For example, The Railroad Commission regulates oil and gas production, but not railroads, while insane is not the word I would use, some things about Texas are extra quirky.
The utility (electricity) rates during part of the crisis are rational if eye watering.
The price going up during power shortages, even to that level, is reasonable. Making people pay that rate without warning them they're about to do the equivalent of running their oven on champagne is what's nonsensical bordering on evil. Even without the use of smart meters or some alert system, a page on their signup paperwork that says "Energy prices may increase drastically during overload conditions. Please indicate the maximum rate you are willing to pay" with a few checkboxes at 2x, 5x, 10x, 25x, 100x, etc would be fine.
+1 You just need a circuit breaker here. It's a classic case of resource exhaustion. At some point your system's production is just too far from its consumption and the queue will not drain.
Spare the people their money and protect your own service. Win win.
Are there any smart metres which can do this? I'm not familiar with Texas, but every place I lived at was basically always connected and the gas/electricity would have to be turned off manually. I know pre-paid metres exist, but that's slightly different.
I'm not sure any consumers ended up paying those rates in the end.
That said, the pay-go market rate plans do make (it's in the electricity facts statement) it abundantly clear that you'll pay more, potentially a lot more, during extraordinary times.

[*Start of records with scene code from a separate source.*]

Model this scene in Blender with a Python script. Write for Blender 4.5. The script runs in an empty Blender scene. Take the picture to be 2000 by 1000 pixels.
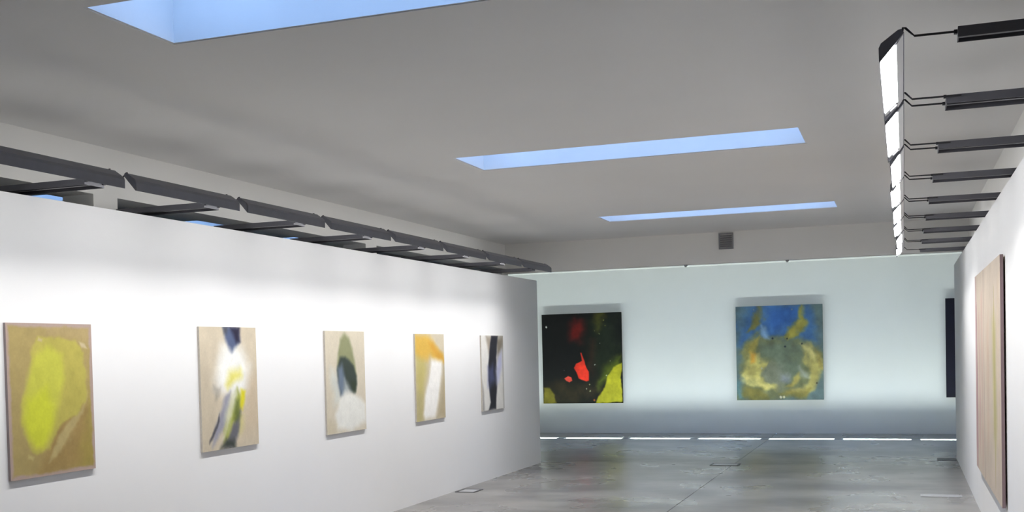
import bpy, bmesh, math, random
import numpy as np
from mathutils import Matrix, Vector

# ------------------------------------------------------------------ camera, sky, exposure
sc = bpy.context.scene
COL = sc.collection
F_PX, YAW, PITCH, ROLL = 2180.9, 0.354008, -0.028967, -0.024091
CX, CY, EYE = 961.28, 750.65, 1.6
cam_data = bpy.data.cameras.new('camera')
cam = bpy.data.objects.new('camera', cam_data); COL.objects.link(cam)
cy_, sy_, cp_, sp_, cr_, sr_ = (math.cos(YAW), math.sin(YAW), math.cos(PITCH), math.sin(PITCH), math.cos(ROLL), math.sin(ROLL))
fwd = Vector((-sy_*cp_, cy_*cp_, sp_)); rt = Vector((cy_, sy_, 0)); up = rt.cross(fwd)
r2 = rt*cr_ + up*sr_; u2 = up*cr_ - rt*sr_
M = Matrix((r2, u2, -fwd)).transposed().to_4x4(); M.translation = (0, 0, EYE)
cam.matrix_world = M
cam_data.sensor_fit = 'HORIZONTAL'; cam_data.sensor_width = 36.0
cam_data.lens = F_PX/2000*36
cam_data.shift_x = (1000-CX)/2000; cam_data.shift_y = (CY-500)/2000
cam_data.clip_start = 0.05; cam_data.clip_end = 200
sc.camera = cam

world = bpy.data.worlds.new('daylight'); sc.world = world; world.use_nodes = True
bg = world.node_tree.nodes['Background']
bg.inputs['Color'].default_value = (0.36, 0.57, 1.0, 1)     # even blue daylight over the rooflights
bg.inputs['Strength'].default_value = 10.0
sc.view_settings.view_transform = 'Standard'; sc.view_settings.look = 'None'
sc.view_settings.exposure = 0.0; sc.view_settings.gamma = 1.0
sc.view_settings.use_curve_mapping = False

WASH_POWER = 12.8          # watts of each wall-washing tray
PANEL_GLOW = 17.0          # glow of the tray diffusers
FLOOR_GLOW = 41.0         # glow of the floor trough diffusers
COOL = (0.88, 1.0, 0.95)

# ------------------------------------------------------------------ dimensions (metres)
XL, XR = -4.894, 0.650            # partition faces
ZTL, ZTR = 2.600, 2.633           # partition tops
YL, YR = 15.173, 16.464           # partition far ends
YD = 20.727                       # back wall
KS = 0.80                         # depth scale of everything at ceiling level, seen from the eye point
def zk(z): return EYE + (z-EYE)*KS
ZC = zk(3.457)                    # ceiling
XF, XFR = -6.496*KS, 0.933*KS     # faces of the long beams
YB, ZB = 18.362*KS, zk(2.953)     # cross beam
ZLB = zk(3.035)                   # underside of the long beams
YFRONT = -9.0
XW0, XW1 = -12.0, 4.0
SLOT0, SLOT1 = 19.40, 19.66

# ------------------------------------------------------------------ helpers
def link(o, parent=None):
    COL.objects.link(o)
    if parent is not None: o.parent = parent
    return o
def mesh_obj(name, verts, faces, mat, parent=None, smooth=False):
    me = bpy.data.meshes.new(name); me.from_pydata(verts, [], faces); me.update()
    if mat is not None: me.materials.append(mat)
    if smooth:
        for p in me.polygons: p.use_smooth = True
    return link(bpy.data.objects.new(name, me), parent)
class MB:
    def __init__(s): s.v = []; s.f = []
    def box(s, a, b):
        (x0, y0, z0), (x1, y1, z1) = a, b; n = len(s.v)
        s.v += [(x0,y0,z0),(x1,y0,z0),(x1,y1,z0),(x0,y1,z0),(x0,y0,z1),(x1,y0,z1),(x1,y1,z1),(x0,y1,z1)]
        s.f += [tuple(n+i for i in q) for q in ((0,3,2,1),(4,5,6,7),(0,1,5,4),(1,2,6,5),(2,3,7,6),(3,0,4,7))]
        return s
    def prism_y(s, prof, y0, y1):              # closed profile in XZ swept along Y
        n = len(s.v); k = len(prof)
        s.v += [(x, y0, z) for x, z in prof] + [(x, y1, z) for x, z in prof]
        s.f += [tuple(range(n, n+k)), tuple(range(n+2*k-1, n+k-1, -1))]
        s.f += [(n+i, n+k+i, n+k+(i+1) % k, n+(i+1) % k) for i in range(k)]
        return s
    def sheet_y(s, line, y0, y1, t):           # open profile with thickness t, swept along Y
        off = []
        for i, (x, z) in enumerate(line):
            a = line[max(i-1, 0)]; b = line[min(i+1, len(line)-1)]
            d = Vector((b[0]-a[0], b[1]-a[1])).normalized(); off.append((x-d.y*t, z+d.x*t))
        return s.prism_y(line + off[::-1], y0, y1)
    def tube(s, pts, r, k=8):
        n = len(s.v); pts = [Vector(p) for p in pts]
        for i, p in enumerate(pts):
            d = (pts[min(i+1, len(pts)-1)] - pts[max(i-1, 0)]).normalized()
            a = d.cross(Vector((0, 1, 0)) if abs(d.y) < .9 else Vector((1, 0, 0))).normalized(); b = d.cross(a)
            for j in range(k):
                t = 2*math.pi*j/k; s.v.append(tuple(p + a*r*math.cos(t) + b*r*math.sin(t)))
        for i in range(len(pts)-1):
            for j in range(k):
                s.f.append((n+i*k+j, n+i*k+(j+1) % k, n+(i+1)*k+(j+1) % k, n+(i+1)*k+j))
        s.f += [tuple(range(n+k-1, n-1, -1)), tuple(range(n+(len(pts)-1)*k, n+len(pts)*k))]
        return s
    def build(s, name, mat, parent=None, bevel=0, smooth=False):
        o = mesh_obj(name, s.v, s.f, mat, parent, smooth)
        bm = bmesh.new(); bm.from_mesh(o.data); bmesh.ops.recalc_face_normals(bm, faces=bm.faces)
        if bevel: bmesh.ops.bevel(bm, geom=bm.edges[:], offset=bevel, segments=1, affect='EDGES')
        bm.to_mesh(o.data); bm.free()
        return o
def empty(name, loc, label=None, cat=None, group=None):
    o = bpy.data.objects.new(name, None); o.location = loc; o.empty_display_size = .1; link(o)
    return tag(o, label, cat, group)
def tag(o, label=None, cat=None, group=None, kind=None):
    if label: o['label'] = label
    if cat: o['category'] = cat
    if group: o['group'] = group
    if kind: o['kind'] = kind
    return o
def struct(o): o['kind'] = 'structure'; return o
def copy_tree(o, parent=None):
    c = o.copy(); COL.objects.link(c)
    if parent is not None: c.parent = parent
    for ch in list(o.children): copy_tree(ch, c)
    return c
def s2l(c):
    c = np.asarray(c, float)/255.0
    return np.where(c <= .04045, c/12.92, ((c+.055)/1.055)**2.4)

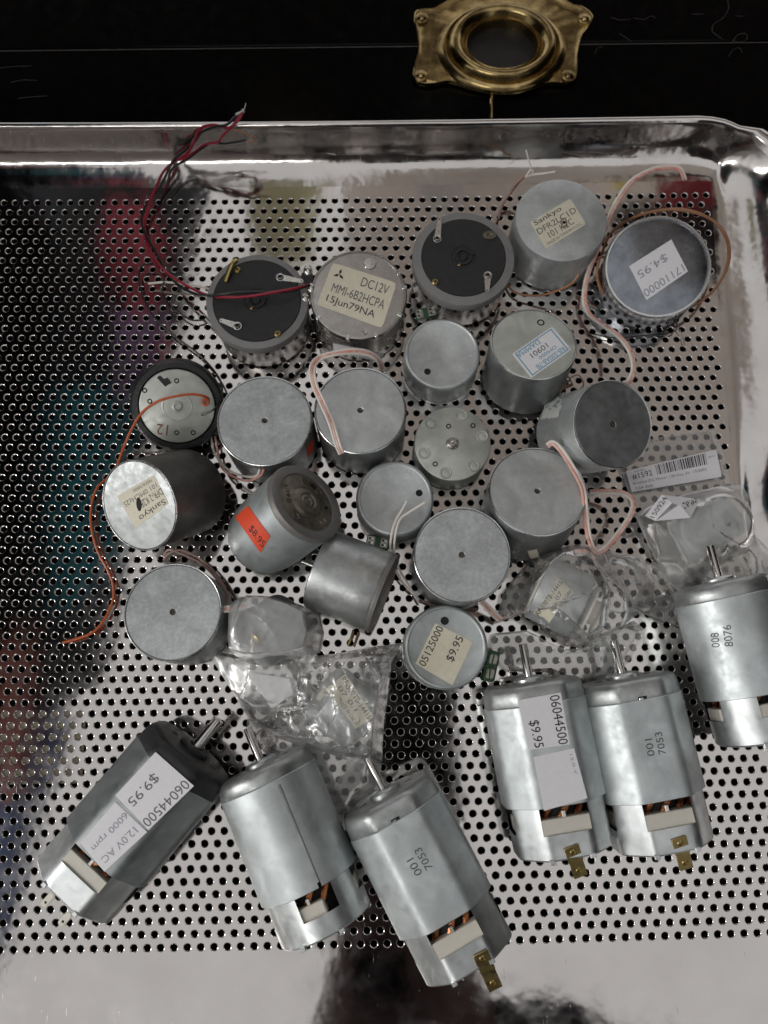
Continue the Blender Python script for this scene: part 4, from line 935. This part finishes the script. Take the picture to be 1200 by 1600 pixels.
pl = thing('brass_escutcheon', Matrix.Translation(un(783, 80, ZB)), 'worn brass plate with an oval opening and four riveted corners', 'brass plate')
oz = [(140, 70), (150, 58), (185, 52), (225, 50), (260, 32), (310, 5), (370, -22), (470, -42), (570, -48), (680, -42), (780, -28), (840, 5), (880, 28), (935, 42), (972, 70), (980, 92), (960, 135), (930, 175), (915, 220), (905, 270), (905, 330), (900, 375), (870, 398), (830, 402), (780, 398), (720, 410), (640, 428), (520, 436), (420, 425), (345, 402), (290, 392), (240, 402), (190, 405), (150, 392), (133, 360), (140, 310), (155, 260), (158, 210), (150, 150), (138, 110)]
OP = [un(600 + x / 3, y / 3, ZB + .15) for x, y in oz]; OP = catmull(OP + [OP[0]], 4)[:-1]
cc = un(600 + 548 / 3, 240 / 3, ZB + .15)
a_ = un(600 + 822 / 3, 240 / 3, ZB + .15).x - cc.x; b_ = un(600 + 548 / 3, 50 / 3, ZB + .15).y - cc.y
ah, bh = a_ * .60, b_ * .62
vs = []; fs = []; m = len(OP)
prf = [(0, 0.12), (0, .26), (.04, .34), (.10, .33), (.16, .27), (.35, .27), (.7, .30), (1.0, .34)]
for k, (f, z_) in enumerate(prf):
    for p in OP:
        v = p - cc; th = math.atan2(v.y / b_, v.x / a_); e_ = cc + V((a_ * 1.03 * math.cos(th), b_ * 1.03 * math.sin(th), 0))
        q = p + (e_ - p) * f; vs.append((q.x, q.y, ZB + z_ + .03 * noise.noise(V((q.x * 2, q.y * 2, 0)))))
for k in range(len(prf) - 1):
    for i in range(m):
        j = (i + 1) % m; fs.append((k * m + i, k * m + j, k * m + m + j, k * m + m + i))
MB().add(vs, fs).build('scalloped_plate', M_['brass'], pl, smooth=60)
def oval(f, z): return [(a_ * f, z)]
X = Matrix.Translation((cc.x, cc.y, ZB))
def el(prof, mat, name): MB(X).lathe([(a_ * f, z) for f, z in prof], 90, sx=1, sy=b_ / a_).build(name, M_[mat], pl, smooth=50)
el([(1.10, .30), (1.08, .40), (1.04, .52), (1.0, .60), (.97, .62), (.945, .56), (.935, .52), (.92, .60), (.90, .74), (.87, .88), (.83, .96), (.79, .98), (.74, .93), (.70, .82), (.665, .66), (.645, .58), (.635, .60), (.625, .66), (.605, .68), (.59, .62), (.582, .45), (.58, .1)], 'brass', 'oval_moulding')
MB(X).lathe([(0, .13), (a_ * .585, .13)], 60, sy=b_ / a_).build('opening', M_['rubber'], pl)
for x, y in ((177, 88), (938, 92), (172, 358), (862, 358)):
    Y = Matrix.Translation(un(600 + x / 3, y / 3, ZB + .28)); MB(Y).lathe([(.34, -.05), (.32, .06), (.22, .09), (.2, .14), (.12, .2), (0, .22)], 24).build('rivet', M_['brass'], pl)
mb = MB(); mb.tube(W((768, 142, ZB + .2), (768, 160, ZB + .3), (768, 175, ZB + .2), (768, 186, ZB + .1)), .10, 10)
mb.build('latch_rod', M_['brass'], pl)

# ------------------------------------------------------------------ unseen things round the tray, most of them added to shape its reflections
def mir(px, py, Z):
    p = un(px, py, -Z); return V((p.x, p.y, Z))
def cloth(lab, quad, Z, col, seed=0, name='reflection_sheet', nx=14, amp=2.0):  # unseen coloured sheets, made up to give the tray its reflections
    m = plastic('cloth_' + lab.split()[0], col, .9, var=.15, scale=.2)
    vs = []; fs = []
    for side in (0, 1):
        for j in range(nx + 1):
            for i in range(nx + 1):
                x, y = bil(quad, i / nx, j / nx)
                x += 26 * noise.noise(V((i * .25, j * .25, seed))); y += 26 * noise.noise(V((i * .25, j * .25, seed + 9)))
                p = mir(x, y, Z); vs.append((p.x, p.y, Z + amp * math.sin(i * .9 + seed) + side * .4))
    k = nx + 1; b = k * k
    for side in (0, 1):
        for j in range(nx):
            for i in range(nx):
                q = (j * k + i, j * k + i + 1, (j + 1) * k + i + 1, (j + 1) * k + i); q = tuple(side * b + v for v in q); fs.append(q if side else q[::-1])
    o = MB().add(vs, fs).build(name, m, None, smooth=180)
    tag(o, lab, 'cloth'); return o
ph = MB(Matrix(CR).transposed().to_4x4())
phM = cam.matrix_world.copy()
o = MB(phM).box(-1.2, 6.2, -13.2, 1.4, .25, 1.05, b=.35).build('smartphone', M_['lacquer'], None); tag(o, 'black smartphone held flat above the tray', 'phone')
cloth('black sheet added over the left side of the tray for its dark reflection', [(-330, 120), (345, 130), (150, 1080), (-330, 1320)], 62, (.065, .075, .085), 1)  # large dark sheet added to blacken the left half of the reflection
cloth('crimson sheet added in front of the black one for a red reflection', [(160, 330), (235, 300), (265, 560), (190, 570)], 58, (.92, .16, .22), 2, nx=8, amp=1)  # this and the next four stand in for unknown coloured things reflected
cloth('teal sheet added in front of the black one for a teal reflection', [(60, 640), (215, 560), (190, 880), (80, 960)], 57, (.08, .50, .62), 3, nx=8, amp=1)
cloth('purple sheet added in front of the black one for a purple reflection', [(170, 470), (260, 500), (240, 600), (190, 640)], 56, (.5, .32, .6), 4, nx=8, amp=1)
cloth('maroon sheet added beside the black one for a maroon reflection', [(-40, 960), (60, 980), (50, 1240), (-60, 1260)], 60, (.46, .18, .15), 5, nx=8, amp=1)
cloth('navy sheet added beside the black one for a blue reflection', [(40, 1090), (110, 1090), (-20, 1560), (-120, 1500)], 64, (.16, .25, .50), 6, nx=8, amp=1)
cloth('yellow sheet added beyond the far tray rim for a yellow reflection', [(390, 150), (505, 150), (500, 420), (400, 420)], 70, (1.0, .86, .5), 7, nx=8, amp=1)  # made-up sheet behind the yellow patch in the steel
cloth('crimson sheet added beyond the right tray corner for a red reflection', [(1040, 260), (1180, 230), (1190, 330), (1030, 330)], 60, (.5, .05, .07), 8, nx=8, amp=1)  # this and the next are made-up sheets reflected near the corner
cloth('charcoal sheet added beyond the right tray corner for a dark reflection', [(950, 335), (1150, 320), (1160, 440), (1060, 430)], 58, (.012, .012, .013), 9, nx=8, amp=1)
cloth('maroon sleeve of the photographer', [(560, 1280), (640, 1260), (800, 1620), (480, 1640)], 44, (.22, .13, .13), 10, nx=8, amp=1)
cloth('black coat skirt of the photographer', [(720, 1545), (960, 1600), (1000, 1750), (640, 1750)], 46, (.006, .006, .007), 11, nx=8, amp=1)
cloth('black sheet added for a dark blob in the reflection of the photographer', [(545, 1490), (640, 1490), (630, 1570), (550, 1570)], 38, (.006, .006, .007), 12, nx=8, amp=.5)  # plain black sheet supplying one dark blob of the reflection
# unseen dark board added at the right to darken the right-hand motor facets
MB().box(62, 65, -60, 70, -3, 85, b=.3).build('added_side_board', M_['under'], None)
tag(bpy.data.objects['added_side_board'], 'tall dark board added to the right of the tray to darken reflections', 'shelf')
cloth('taupe sheet added high above the far end of the tray to dull its reflection', [(420, -300), (1700, -300), (1700, 980), (640, 900)], 125, (.86, .78, .72), 15, nx=14, amp=2)  # unseen sheet added so the upper right of the tray reflects darker
MB().box(-46, -44, 4, 60, -3, 80, b=.3).build('added_left_board', M_['under'], None)  # unseen board added to darken what the right rim wall mirrors
tag(bpy.data.objects['added_left_board'], 'dark board added to the left of the tray to darken reflections in its right wall', 'crate')
p0 = un(45, 1168, -.28)
o = MB().box(p0.x - 2.6, p0.x + 2.2, p0.y - 1.4, p0.y + 1.6, -.34, -.26, b=.03).build('paper_card', M_['cream'], None)
tag(o, 'pale card under the tray, showing through the holes at the lower left', 'card')
cloth('brown sheet added beyond the far rim of the tray to darken its reflection', [(-300, -150), (1500, -150), (1500, 245), (-300, 268)], 80, (.17, .14, .12), 16, nx=20, amp=2)  # made-up backdrop that darkens the band along the far rim
cloth('white sheet added beyond the far rim of the tray for a bright reflection', [(640, 120), (720, 120), (715, 330), (660, 330)], 76, (.9, .85, .8), 17, nx=8, amp=1)  # this and the next are added sheets tinting the far band
cloth('bright yellow sheet added beyond the far rim of the tray for a yellow reflection', [(955, 205), (1020, 200), (1000, 275), (965, 280)], 72, (.95, .75, .03), 18, nx=8, amp=1)
mb = MB(); k = 24; vs = []  # unseen sheet for the photographer, added to darken the far wall reflections
for side in (0, 1):
    for j in range(11):
        for i in range(k + 1):
            a = PI * i / k; u = math.cos(a)
            vs.append((14 + 27 * u, -50 + 6 * math.sin(a) - side * 1.0 + 1.5 * math.sin(i * .9 + j * .3), 8 + j * 6.4))
fs = []
for side in (0, 1):
    for j in range(10):
        for i in range(k):
            q = [side * 11 * (k + 1) + v for v in (j * (k + 1) + i, j * (k + 1) + i + 1, (j + 1) * (k + 1) + i + 1, (j + 1) * (k + 1) + i)]; fs.append(tuple(q if side else q[::-1]))
mb.add(vs, fs); o = mb.build('added_coat', plastic('charcoal_wool', (.03, .022, .022), .9, var=.3, scale=.3), None, smooth=180)
tag(o, 'charcoal coat sheet for the photographer, added to darken the far rim reflections', 'coat')
MB().box(-150, 60, -116, -112, -3, 150, b=.5).build('added_rear_board', plastic('brown_board', (.10, .085, .075), .7, var=.3, scale=.1), None)  # unseen board added to darken the steep far wall of the tray
tag(bpy.data.objects['added_rear_board'], 'tall brown board added behind the photographer to darken the far rim reflections', 'board')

I think the word "corrupt" would be a better choice than "quirky" in this instance. The kind of corruption that occurs in capitalist, communist, and mixed markets alike because of the the commonality that they are run by humans.
Any time someone comments on Texas or California you can be assured state based nationalism will show it's ass. I live in California and was raised in Texas. I love both states and am extra tired of people's edgy comments about either.
I live in California and am an enthusiastic proponent of dissolving the states entirely, devolving their powers to the municipal level. I have no loyalty to any state, they are the middle management of government.